To illustrate (based on Thomas Schelling’s own example, and Yuri Artibise, who inspired this post), I ask you this question:
If I called you and asked you to meet me in downtown [your city] in an hour and then my phone’s battery died, where would we meet?
Yuri said “According to Adam [Greenfield], most cities have Schelling points, because, without effective communication between people (i.e., cell phones), meeting places ultimately converge on a couple of high visibility—and usually iconic—destinations.”
Seattleites, might you meet your friend at the Central Library in Seattle, Washington? Photo by Dolan Halbrook.
It seems for New Yorkers, the traditional answer has been at the information booth in the Grand Central Station main hall. Yuri suggests that “there is nothing inherent about Grand Central Station that makes a particularly desirable meeting place.”

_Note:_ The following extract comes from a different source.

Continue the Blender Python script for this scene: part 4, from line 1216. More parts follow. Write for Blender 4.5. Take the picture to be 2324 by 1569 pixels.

Schelling’s theory explains why people might pick the same location. Contributors to the “focal point” article on Wikipedia write this:
Consider a simple example: two people unable to communicate with each other are each shown a panel of four squares and asked to select one; if and only if they both select the sameone, they will each receive a prize. Three of the squares are blue and one is red. Assuming they each know nothing about the other player, but that they each do want to win the prize, then they will, reasonably, both choose the red square. Of course, the red square is not in a sense a better square; they could win by both choosing any square. And it is the “right” square to select only if a player can be sure that the other player has selected it; but by hypothesis neither can. It is the most salient, the most notable square, though, and lacking any other one most people will choose it, and this will in fact (often) work.
The destination choice should change with context. If you were to meet a classmate on campus, you might meet in the building where the class you share meets.